De esa cuenta, las tierras, inicialmente cultivadas para la vida y luego despojadas por el emisario de la muerte, fueron convertidas en una fosa gigantesca, la más grande de América Latina en los tiempos actuales, según confirma la Comisión Interamericana de Derechos Humanos (CIDH) en su reporte de visita de 2017.

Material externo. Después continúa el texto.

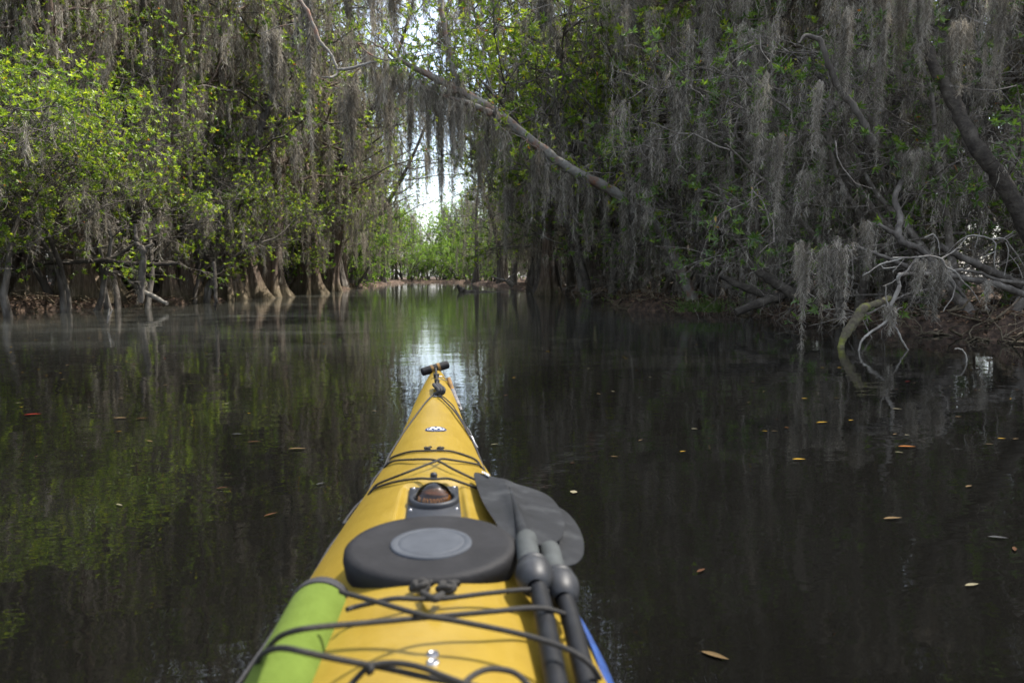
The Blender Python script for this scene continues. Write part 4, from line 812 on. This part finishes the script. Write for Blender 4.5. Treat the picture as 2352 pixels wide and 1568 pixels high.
# cords
def rope(pts, rad, name, mt='rope', parent=kay, n=10, end=False):
    P = [on_deck(p[0], p[1], p[2] if len(p) > 2 else rad) for p in pts]
    mb = MB(); tube(mb, smooth_path(P, n), rad, 10); return mb.obj(name, M[mt], parent)
def knot(c, rad, name, parent, s):
    r = np.random.default_rng(s); mb = MB(); P = []
    for t in np.linspace(0, 2*math.pi*2.2, 34):
        P.append(np.array(c)+rad*np.array([1.5*math.cos(t)*(1+.25*math.sin(1.5*t)), 1.1*math.sin(t), .55*math.sin(1.5*t+s)+.6]))
    tube(mb, P, rad*.72, 8); tube(mb, smooth_path([P[-1], P[-1]+np.array([rad*1.2, rad*.4, rad*.6]), P[-1]+np.array([rad*2.0, -rad*.6, rad*.5])], 5), rad*.6, 8)
    return mb.obj(name, M['rope'], parent)
Q = lambda f, pts, off: [(*f(p[0], p[1]), p[2] if len(p) > 2 else off) for p in pts]
rf = .0025
b = rope(Q(r2, [(335, 975, .002), (352, 945, .004), (400, 915), (520, 880), (650, 871), (800, 869), (900, 880), (1040, 925), (1100, 960, .004), (1120, 990, .002)], .004), rf, 'bungee_cord')
for x_, s_ in ((675, 1), (783, 2)): knot(on_deck(*r2(x_, 858), .003), .0036, 'knot', b, s_)
rope(Q(r2, [(305, 1015, .001), (335, 985, .004), (400, 955, .006), (560, 945), (700, 945), (780, 965, .012), (900, 1030, .010), (1070, 1112, .006), (1120, 1135, .004)], .009), rf, 'bungee_cord')
rope(Q(r2, [(180, 1235, .001), (205, 1200, .003), (260, 1150, .006), (460, 1070, .010), (640, 1000, .012), (740, 962, .014), (800, 940, .010), (920, 955), (1090, 985, .005), (1135, 1010, .003), (1155, 1035, .001)], .008), rf, 'bungee_cord')
b = rope(Q(r2, [(170, 1245, .001), (230, 1190, .004), (400, 1135), (600, 1107, .005), (728, 1112, .004), (850, 1107, .005), (960, 1140), (1090, 1187), (1170, 1225, .002)], .006), rf, 'bungee_cord')
mb = MB(); lathe(mb, [(.0072, -.001), (.0072, .007), (.006, .010), (.0002, .011)], on_deck(*r2(728, 1100), 0), n=20); o = mb.obj('cord_button', M['plate'], kay); o.parent = b; o.location = (0, 0, 0)
rb = .0029
b = rope(Q(r1, [(572, 722, .052), (600, 735, .048), (800, 790, .04), (1080, 872, .034), (1180, 888, .034), (1300, 908, .034), (1600, 968, .036), (1800, 1022, .042), (1960, 1082, .05), (2080, 1165, .05), (2140, 1250, .04)], .03), rb, 'bungee_cord')
b = rope(Q(r1, [(612, 834, .024), (650, 822, .02), (740, 800), (900, 768), (1050, 772, .012), (1200, 768, .012), (1450, 737), (1700, 714, .034), (1830, 725, .042), (1950, 790, .036), (2000, 850, .015)], .018), rb, 'bungee_cord')
knot(on_deck(*r1(1055, 705), .006), .0058, 'knot', b, 3); knot(on_deck(*r1(1215, 715), .006), .0058, 'knot', b, 4)
mb = MB(); tube(mb, smooth_path([on_deck(*r1(1070, 735), .01), on_deck(*r1(1110, 760), .014), on_deck(*r1(1150, 770), .018), on_deck(*r1(1185, 745), .012)], 5), .0045, 8); o = mb.obj('cord_loop', M['rope'], kay); o.parent = b; o.location = (0, 0, 0)
rope(Q(r1, [(60, 1170, .02), (150, 1050, .06), (210, 995, .078), (300, 962, .082), (420, 942, .075), (700, 917, .045), (1050, 886, .028), (1250, 868, .028), (1500, 845, .034), (1740, 824, .042), (1880, 845, .046), (2000, 900, .03), (2030, 960, .0)], .03), rb, 'bungee_cord')
rope(Q(r1, [(20, 1260, .02), (90, 1120, .06), (160, 1075, .078), (240, 1068, .082), (350, 1090, .078), (560, 1135, .05), (740, 1168, .03), (900, 1200), (1100, 1245), (1400, 1300)], .022), rb, 'bungee_cord')
rope(Q(r1, [(600, 1330), (660, 1260), (740, 1180, .03), (760, 1200, .03), (745, 1215, .02)], .02), rb, 'bungee_cord')
rope(Q(r1, [(745, 1172, .032), (850, 1158), (960, 1163), (1080, 1190), (1180, 1230), (1340, 1290)], .03), rb, 'bungee_cord')
rope(Q(r1, [(1290, 1310), (1370, 1235), (1460, 1195), (1560, 1198), (1640, 1225), (1720, 1300)], .02), rb, 'bungee_cord')
rl = .0024
rope(Q(r3, [(600, 745, .006), (560, 730, .006), (430, 860, .004), (300, 1030, .003), (0, 1440, .003)], .004)+Q(r2, [(455, 740, .003), (360, 890, .003), (330, 950, .002), (305, 1010, -.001), (215, 1120, -.003), (160, 1245, -.004), (60, 1350, -.006), (-40, 1490, -.006)], .003)+Q(r1, [(640, 290, -.006), (520, 440, -.006), (400, 640, -.006), (250, 850, -.006), (100, 1070, -.008), (-60, 1300, -.01)], -.006), rl, 'deck_line', 'rope_fleck')
rope(Q(r3, [(640, 760, .006), (700, 790, .008), (760, 850, .008), (870, 960, .010), (960, 1070, .012), (1050, 1210, .010), (1150, 1390, .006), (1230, 1520, .004)], .006)+Q(r2, [(1050, 770, .002), (1100, 880, .001), (1135, 970, -.001), (1165, 1050, -.002), (1190, 1110, -.004)], .0), rl, 'deck_line', 'rope_fleck')
rope(Q(r3, [(660, 740, .010), (740, 780, .014), (820, 850, .016), (900, 930, .016), (960, 1030, .016), (1080, 1220, .012), (1190, 1420, .006)], .012), .0019, 'deck_line', 'rope')
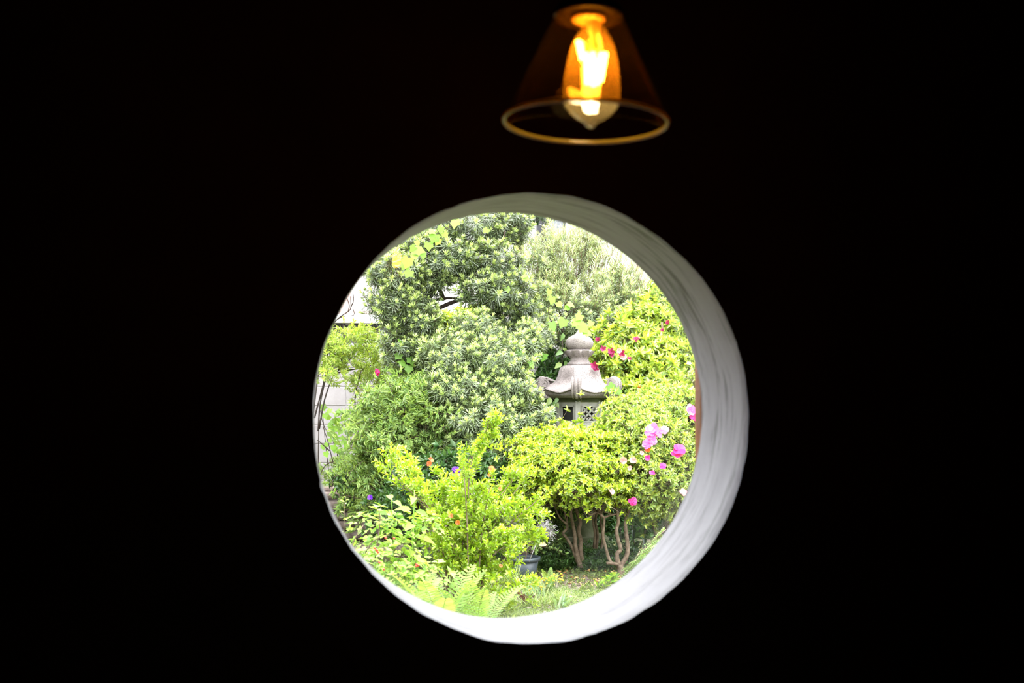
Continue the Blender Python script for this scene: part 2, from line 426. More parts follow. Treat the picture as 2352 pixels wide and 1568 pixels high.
tag(MB().box((X0 - .15, BY - .15, Z1), (X1 + .15, PY, Z1 + .12)).build('ceiling', M['room']), kind='structure')
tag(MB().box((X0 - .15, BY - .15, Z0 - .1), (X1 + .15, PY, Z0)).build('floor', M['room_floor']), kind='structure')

# ------------------------------------------------------------------ garden ground
def gz(x, y):
    z = .03 * noise.noise((x * .9, y * .9, 0)) + .012 * noise.noise((x * 5, y * 5, 3))
    # raised bed behind the low stones
    e = G(860, 1240)
    if y > e[1] - .05:
        k = min(1, max(0, (y - e[1] + .05) / .12)) * min(1, max(0, (e[0] + 1.2 - x) / .9))
        z += .40 * k
    return z


def PG(px, py):
    p = G(px, py); p[2] = gz(p[0], p[1]); return p


gx = np.concatenate([np.array([-60, -30, -15, -8, -5, -3.5]), np.linspace(-2.6, 5, 120), np.array([5.6, 7, 10, 16, 30, 60])])
gy = np.concatenate([np.linspace(2.57, 5, 14, endpoint=False), np.linspace(5, 12.4, 130), np.array([13, 14, 16, 20, 28, 40, 80])])
vs = [(x, y, gz(x, y)) for y in gy for x in gx]; nx = len(gx)
fs = [(j * nx + i, j * nx + i + 1, (j + 1) * nx + i + 1, (j + 1) * nx + i) for j in range(len(gy) - 1) for i in range(nx - 1)]
tag(MB().add(vs, fs).build('ground', M['soil'], smooth=True), kind='structure')

# block wall, each block a piece
BWY = 11.6; bh = .2; bl = .4
wl = empty('wall_garden', (0, BWY, 0), kind='structure')
jx = P(795, 900, BWY)[0]; jz = P(795, 888, BWY)[2]
core = MB().box((-5, -.043, -.1), (8.2, .10, jz + 2 * bh - .01)); core.build('mortar_core', M['mortar'], wl)
bmes = [MB().box((-bl / 2 + .005, -.05, -bh / 2 + .005), (bl / 2 - .005, .05, bh / 2 - .005), bev=.004).mesh('block', M['block']) for _ in range(1)]
rb = random.Random(4)
ztop = jz + 2 * bh
nrow = int(ztop / bh) + 1
for r in range(nrow):
    for c in range(-10, 21):
        xx = jx + (c + .5) * bl
        if -4.8 < xx < 8.0:
            o = link('block', bmes[0], wl, (xx, rb.uniform(-.002, .002), ztop - (r + .5) * bh))
cm = MB().box((-.3 + .004, -.085, 0), (.3 - .004, .125, .06), bev=.012).mesh('coping', M['block'])
for c in range(22):
    link('coping', cm, wl, (-4.7 + c * .6, rb.uniform(-.004, .004), ztop))

# neighbouring house beyond the wall
HY = 15.5
hz = P(800, 741, HY)[2]
house = empty('house', (P(800, 741, HY)[0], HY, 0), 'white rendered house behind the concrete block garden wall', 'house')
hx0, hx1 = P(300, 700, HY)[0] , P(1750, 700, HY)[0]
hl = house.location
def hb(name, a, b, mat, par=house, bev=0.0):
    l = Vector((hl.x, hl.y, 0)); return MB().box(tuple(Vector(a) - l), tuple(Vector(b) - l), bev=bev).build(name, mat, par)
hb('lower_wall', (hx0, HY + .5, 0), (hx1, HY + 5, hz), M['grey_wall'])
hb('fascia', (hx0, HY - .05, hz), (hx1, HY + .1, P(800, 722, HY)[2]), M['white_wall'])
hb('soffit', (hx0, HY + .1, hz - .03), (hx1, HY + .5, hz), M['dark_metal'])
hb('roof_edge', (hx0, HY - .02, P(800, 722, HY)[2]), (hx1, HY + .55, P(800, 713, HY)[2]), M['pink_trim'])
hb('upper_wall', (hx0, HY + .8, hz), (hx1, HY + 5, 5.6), M['white_wall'])
for zz in range(9): hb('siding_board', (hx0, HY + .78, hz + .45 + zz * .3), (hx1, HY + .81, hz + .72 + zz * .3), M['white_wall'])
cp = P(795, 690, HY + .7)[0]; hb('corner_post', (cp - .06, HY + .66, hz), (cp + .06, HY + .8, 5.6), M['pink_trim'])
cp = P(1470, 690, HY + .7)[0]; hb('corner_post', (cp - .03, HY + .66, hz), (cp + .05, HY + .8, 5.6), M['pink_trim'])
a, b_ = P(1243, 562, HY + .7), P(1296, 500, HY + .7)
wn = hb('window', (a[0], HY + .62, a[2]), (b_[0], HY + .78, b_[2]), M['dark_metal'])
hb('window_pane', (a[0] + .05, HY + .60, a[2] + .05), (b_[0] - .05, HY + .63, b_[2] - .05), surface('dull_window_glass', [(.08, .09, .1), (.12, .13, .14)], 2, .15, 0, spec=.6), wn)
dp = P(1244, 560, HY + .6)[0]; hb('downpipe', (dp - .09, HY + .5, hz), (dp - .02, HY + .58, 5.4), M['dark_metal'])
hb('roof', (hx0 - .3, HY - .2, 5.6), (hx1 + .3, HY + 5.6, 5.85), M['dark_metal'])

# ------------------------------------------------------------------ foliage tools
def template(ts, ws, fold=.12, droop=.12, tipw=0):
    """leaf blade along +X, width in Y, three rows (edge, midrib, edge) or two when fold is None"""
    v = [(0, 0, 0)]; T = []; rows = []
    for tt, ww in zip(ts, ws):
        i = len(v)
        if fold is None:
            v += [(tt, ww, -droop * tt * tt), (tt, -ww, -droop * tt * tt)]; rows.append((i, i + 1))
        else:
            v += [(tt, ww, -droop * tt * tt + fold * ww * 2), (tt, 0, -droop * tt * tt), (tt, -ww, -droop * tt * tt + fold * ww * 2)]; rows.append((i, i + 1, i + 2))
    r = rows[0]
    for k in range(len(r) - 1): T.append((0, r[k + 1], r[k]))
    for a, b in zip(rows[:-1], rows[1:]):
        for k in range(len(a) - 1): T += [(a[k], a[k + 1], b[k + 1]), (a[k], b[k + 1], b[k])]
    i = len(v); v.append((1, 0, -droop)); r = rows[-1]
    for k in range(len(r) - 1): T.append((r[k], r[k + 1], i))
    return np.array(v, float), np.array(T, int)


STRAP = template([.12, .7], [.35, .5], None, .10)
STRAP_B = template([.12, .7], [.35, .5], None, .28)
ROUND = template([.3, .7], [.38, .46], .16, .12)
DIAM = template([.5], [.5], None, .08)
OVAL = template([.28, .65], [.42, .45], .18, .10)
OVATE = template([.2, .5, .8], [.42, .46, .22], .14, .16)
LANCE = template([.25, .6], [.42, .34], .2, .22)
OVAL_S = template([.45], [.5], .2, .12)
ELL = template([.22, .5, .78], [.34, .48, .32], .16, .16)
PETAL = template([.25, .6, .88], [.30, .52, .42], .10, .25)
BLADE = template([.3, .65, .88], [.5, .42, .22], None, .45)


def lobed(nl=5):
    """vine leaf with pointed lobes, fan from the stalk"""
    pr = [(0, 0), (-.14, .24), (-.08, .50), (.20, .44), (.46, .54), (.66, .29), (1.0, 0)]
    up = [(x, y) for x, y in pr]; out_ = up + [(x, -y) for x, y in reversed(pr[1:-1])]
    v = [(.25, 0, 0)] + [(x, y, -.10 * (x * x + y * y) + (.05 if i % 2 else -.03)) for i, (x, y) in enumerate(out_)]
    n = len(out_); return np.array(v), np.array([(0, (i + 1) % n + 1, i + 1) for i in range(n)])


LOBED = lobed()


def unit(a): return a / (np.linalg.norm(a, axis=-1, keepdims=True) + 1e-9)


class Fol:
    def __init__(s): s.V = []; s.T = []; s.A = []; s.R = []; s.n = 0

    def raw(s, V, T, A, R):
        s.V.append(V); s.T.append(T + s.n); s.A.append(A); s.R.append(R); s.n += len(V)

    def leaves(s, tpl, O, D, U, L, W, A, rs):
        tv, tt = tpl; O = np.atleast_2d(np.asarray(O, float)); n = len(O)
        D = unit(np.broadcast_to(D, (n, 3)).astype(float)); U = np.broadcast_to(U, (n, 3)).astype(float)
        L = np.broadcast_to(L, n); W = np.broadcast_to(W, n); A = np.broadcast_to(A, n)
        Z = unit(U - D * np.sum(U * D, 1, keepdims=True)); Y = np.cross(Z, D)
        V = O[:, None] + tv[None, :, :1] * L[:, None, None] * D[:, None] + tv[None, :, 1:2] * W[:, None, None] * Y[:, None] + tv[None, :, 2:3] * L[:, None, None] * Z[:, None]
        k = len(tv); T = tt[None] + (np.arange(n) * k)[:, None, None]
        s.raw(V.reshape(-1, 3), T.reshape(-1, 3), np.repeat(A, k), np.repeat(rs.rand(n), k))

    def stem(s, pts, rad, n=3, age=-1.0):
        mb = MB().tube(pts, rad, n, False); T = []
        for f in mb.f: T += [(f[0], f[1], f[2]), (f[0], f[2], f[3])]
        V = np.array(mb.v); s.raw(V, np.array(T), np.full(len(V), float(age)), np.full(len(V), .5))

    def done(s):
        s.V = np.concatenate(s.V); s.T = np.concatenate(s.T); s.A = np.concatenate(s.A); s.R = np.concatenate(s.R); return s

    def mesh(s, name, mat):
        if isinstance(s.V, list): s.done()
        me = bpy.data.meshes.new(name); nv, ntri = len(s.V), len(s.T)
        me.vertices.add(nv); me.vertices.foreach_set('co', s.V.astype(np.float32).ravel())
        me.loops.add(3 * ntri); me.loops.foreach_set('vertex_index', s.T.astype(np.int32).ravel())
        me.polygons.add(ntri); me.polygons.foreach_set('loop_start', np.arange(0, 3 * ntri, 3, dtype=np.int32))
        me.polygons.foreach_set('loop_total', np.full(ntri, 3, np.int32))
        for nm, arr in (('age', s.A), ('rnd', s.R)):
            at_ = me.attributes.new(nm, 'FLOAT', 'POINT'); at_.data.foreach_set('value', arr.astype(np.float32))
        me.materials.append(mat); me.update(calc_edges=True); me.validate(); return me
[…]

Poco más de medio siglo después atestiguamos un nuevo hecho que pone en evidencia la barbarie, la estulticia, la podredumbre de quien ostenta el poder y lo usa para el mal. Se relaciona con la tragedia derivada por la erupción del volcán de Fuego en junio de este año. A las consecuencias de un fenómeno natural, acentuadas por la incapacidad, la indolencia y la corrupción, se suma la maldad expresada en varios niveles y hechos. Primero, la orden de detener los procesos de búsqueda de personas, aparejada a la insistencia de mantener en un número mínimo la cantidad de víctimas fatales.
La ignominia más reciente son las declaraciones del titular de la Coordinadora Nacional para la Reducción de Desastres (Conred), quien dijo que los restos encontrados no eran personas, sino pedazos. A esto se añade la demolición de casas sin autorización de sus propietarios y, lo que es peor, el acto de depositar los restos de personas encontrados entre los escombros en bolsas plásticas a la vera del camino, como si se tratase de basura.
Chicoyóu en 1962, Chicoyogüito en los años 80 y las víctimas de la erupción del volcán de Fuego son la muestra palpable de la dignidad humana por recuperar la memoria y sostener el amor, aunque también de la maldad y la perversidad elevadas a rango de Gobierno de la república.